Shazam! A Cezanne Exhibit

Posted: December 08, 1993

Officials at the Philadelphia Museum of Art and the Musee d'Orsay in Paris began talking at least a year ago about an international loan exhibit spanning Paul Cezanne's career.

Now, it's past the talking stage.

The museum will announce today that an unprecedented retrospective of the French artist, born in 1839, will be coming to Philadelphia in May 1996. The retrospective is being organized by the Philadelphia museum, the Paris Musee and London's Tate Gallery, and will appear at only these three museums.

The Cezanne works, including a gathering of 110 oil paintings, 40 watercolors and 40 drawings from public and private collections around the world, will be on view here from May to August 1996.

The retrospective opens in Paris in the fall of 1995; it travels to London's Tate Gallery in late winter, before arriving here in spring '96.

The exhibition comes 100 years after Cezanne's first retrospective at Ambroise Vollard's Paris gallery.

Philadelphia is a natural choice for this international exhibition, says Joseph Rishel, the Museum of Art's senior curator of European painting before 1900.

"Philadelphia is a pilgrimage site for anyone seriously interested in Cezanne," he says. "If you add up us and the Barnes Foundation, you have the strongest collection of Cezannes in the country right here in this neck of the woods."
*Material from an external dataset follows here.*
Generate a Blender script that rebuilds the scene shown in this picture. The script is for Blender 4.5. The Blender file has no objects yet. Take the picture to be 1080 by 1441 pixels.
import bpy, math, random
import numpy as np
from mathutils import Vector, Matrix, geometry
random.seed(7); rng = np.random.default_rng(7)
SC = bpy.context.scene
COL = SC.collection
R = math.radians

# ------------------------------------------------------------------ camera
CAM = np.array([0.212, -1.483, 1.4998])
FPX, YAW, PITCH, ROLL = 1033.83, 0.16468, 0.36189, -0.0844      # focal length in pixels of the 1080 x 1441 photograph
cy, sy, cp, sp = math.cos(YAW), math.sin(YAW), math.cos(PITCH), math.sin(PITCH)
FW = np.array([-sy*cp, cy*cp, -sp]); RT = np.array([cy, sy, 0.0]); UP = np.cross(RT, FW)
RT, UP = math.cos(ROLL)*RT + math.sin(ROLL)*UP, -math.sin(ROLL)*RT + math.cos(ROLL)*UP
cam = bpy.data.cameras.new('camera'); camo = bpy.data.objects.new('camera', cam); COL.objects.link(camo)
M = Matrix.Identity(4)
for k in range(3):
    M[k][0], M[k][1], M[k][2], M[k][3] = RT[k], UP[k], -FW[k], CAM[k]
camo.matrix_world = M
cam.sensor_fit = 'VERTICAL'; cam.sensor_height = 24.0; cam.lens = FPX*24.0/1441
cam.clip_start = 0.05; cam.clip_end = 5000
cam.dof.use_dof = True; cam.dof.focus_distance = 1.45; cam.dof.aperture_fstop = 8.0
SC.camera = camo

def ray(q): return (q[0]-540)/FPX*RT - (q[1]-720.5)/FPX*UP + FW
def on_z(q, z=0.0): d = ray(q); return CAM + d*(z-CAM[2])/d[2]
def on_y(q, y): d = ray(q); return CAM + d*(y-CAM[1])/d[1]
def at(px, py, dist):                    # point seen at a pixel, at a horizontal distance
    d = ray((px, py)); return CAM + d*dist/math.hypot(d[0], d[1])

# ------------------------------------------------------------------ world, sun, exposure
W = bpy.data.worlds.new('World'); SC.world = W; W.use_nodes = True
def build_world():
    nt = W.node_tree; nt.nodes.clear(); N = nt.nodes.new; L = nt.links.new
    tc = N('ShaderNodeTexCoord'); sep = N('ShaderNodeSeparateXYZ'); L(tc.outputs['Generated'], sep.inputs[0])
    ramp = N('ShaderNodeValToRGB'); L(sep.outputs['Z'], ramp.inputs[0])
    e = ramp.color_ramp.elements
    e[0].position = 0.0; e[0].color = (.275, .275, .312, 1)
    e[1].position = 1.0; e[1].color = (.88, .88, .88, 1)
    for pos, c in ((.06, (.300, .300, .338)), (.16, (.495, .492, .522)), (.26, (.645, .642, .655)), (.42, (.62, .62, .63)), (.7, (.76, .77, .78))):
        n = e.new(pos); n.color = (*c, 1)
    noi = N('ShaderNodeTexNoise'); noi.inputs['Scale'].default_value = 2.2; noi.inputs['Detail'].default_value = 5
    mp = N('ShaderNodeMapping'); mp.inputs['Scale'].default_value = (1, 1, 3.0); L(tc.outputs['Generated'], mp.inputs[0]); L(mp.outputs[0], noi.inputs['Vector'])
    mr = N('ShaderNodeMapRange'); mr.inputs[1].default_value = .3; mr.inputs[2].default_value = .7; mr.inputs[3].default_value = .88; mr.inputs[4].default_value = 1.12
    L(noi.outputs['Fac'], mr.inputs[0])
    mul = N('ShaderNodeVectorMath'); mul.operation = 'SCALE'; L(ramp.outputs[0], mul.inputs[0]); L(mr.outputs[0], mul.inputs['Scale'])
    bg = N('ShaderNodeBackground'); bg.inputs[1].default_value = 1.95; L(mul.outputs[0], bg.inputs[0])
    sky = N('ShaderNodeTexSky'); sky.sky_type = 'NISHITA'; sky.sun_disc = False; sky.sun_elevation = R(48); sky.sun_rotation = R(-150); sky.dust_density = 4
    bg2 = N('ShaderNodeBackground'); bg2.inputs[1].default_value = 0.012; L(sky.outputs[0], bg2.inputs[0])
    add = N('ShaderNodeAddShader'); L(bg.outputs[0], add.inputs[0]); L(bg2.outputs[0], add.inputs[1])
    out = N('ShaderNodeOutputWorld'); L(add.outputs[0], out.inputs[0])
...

The Barnes Foundation in Merion has 66 paintings and watercolors. The museum has 16 oil paintings, seven watercolors, 82 drawings and a complete set of prints. Quite a number of private collectors in the area also have Cezannes, he adds.

Rishel says that Americans were eagerly buying Cezannes when Europeans were not, because "Americans were up for the new, much more readily than anyone in Europe. At a certain moment in collecting impressionists, the Americans were in there, sooner than other national types."

But Cezanne can't be neatly categorized as an impressionist, says Rishel. Although the artist was criticized in Paris for exhibiting his works with the much maligned impressionists in 1874, he later abandoned this style to try something different. This later work is known for its solidity and constancy.